According to the Massachusetts Department of Revenue, despite having almost 400 fewer full-time employees on the town payroll than Dedham, a town with a comparable population, did in FY 2010, Walpole spent almost $5 million more than Dedham on total personnel costs. Of the 336 towns across the state for which data was available, Walpole had the 59th highest payroll costs in FY 2010 and, out of the 290 towns with fewer than 1,000 employees, had the 11th highest payroll costs.

A total of 31 town employees earned at least $100,000 per year last year, up from 30 a year before. Those 31 employees cost the town almost $4 million in salaries and many more dollars in benefits.

If a business was run with this type of utter recklessness, it would quickly dissolve. But as town officials have now learned, government can not be run with this type of utter recklessness either. Town Hall can not depend on the taxpayers to continually vote in favor of overrides every year. Something else has to give – and that means more responsible and fiscally-prudent budgeting that has been nonexistent since the 2001 taxpayer bailout.

Voters need to make the right decision and give some tough love to our high-spending town officials, just like Weston suggests. Just say no thanks to next year’s override. The town needs to learn to live within its means, consolidate its operations, and find savings under every rock, a lesson it hasn’t learned since the 2001 override.

A final thought to ponder: It seems rather out-of-touch for the Town Administrator to be preaching to the citizens about how they should have to pay more taxes next year in an override while he is simultaneously collecting a hefty yearly raise and longevity pay, and driving a taxpayer-sponsored take-home SUV 30 miles round-trip with taxpayer-sponsored gas, maintenance and insurance, at a time when many in the private sector get none of that. Just because every other Town Administrator elsewhere gets the same perks should not matter – if everyone else spends money recklessly that doesn’t mean we should too.

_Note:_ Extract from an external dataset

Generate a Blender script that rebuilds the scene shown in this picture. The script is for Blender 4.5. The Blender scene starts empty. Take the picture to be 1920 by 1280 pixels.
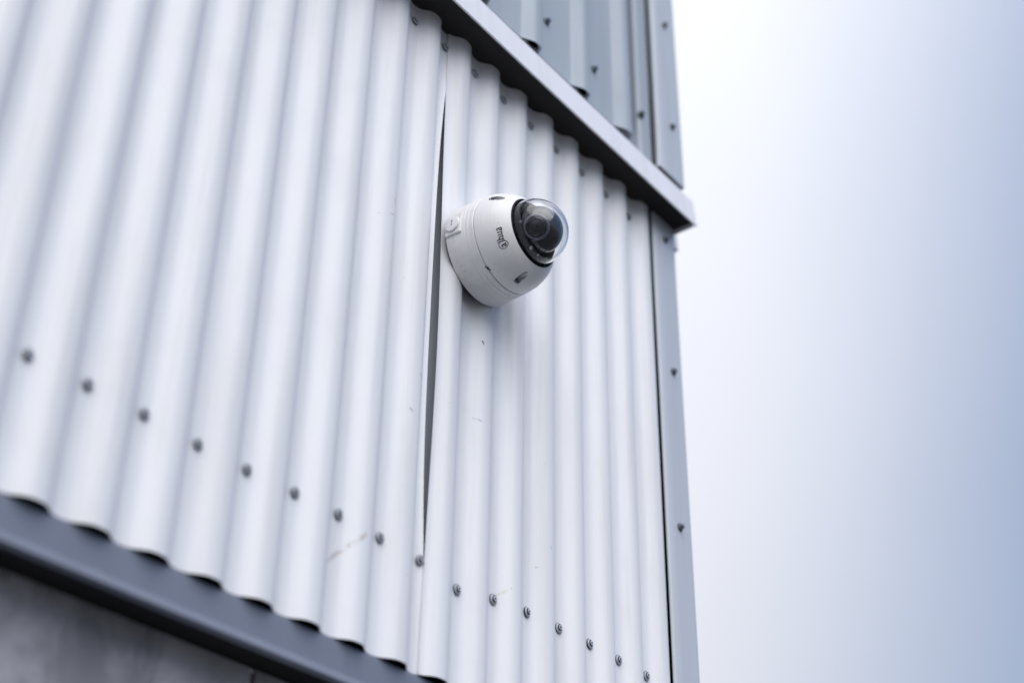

This is exactly why people in this country are fed up right now – it is “Do as I say, not as I do” government. When people see public officials taking raises for themselves while hiking their taxes and spending tax dollars like teenagers with their first credit card, it should naturally engender some criticism. It’s odd that nobody at Town Hall has yet comprehended this message, especially in the grips of an economic recession. Is Town Hall really that out-of-touch?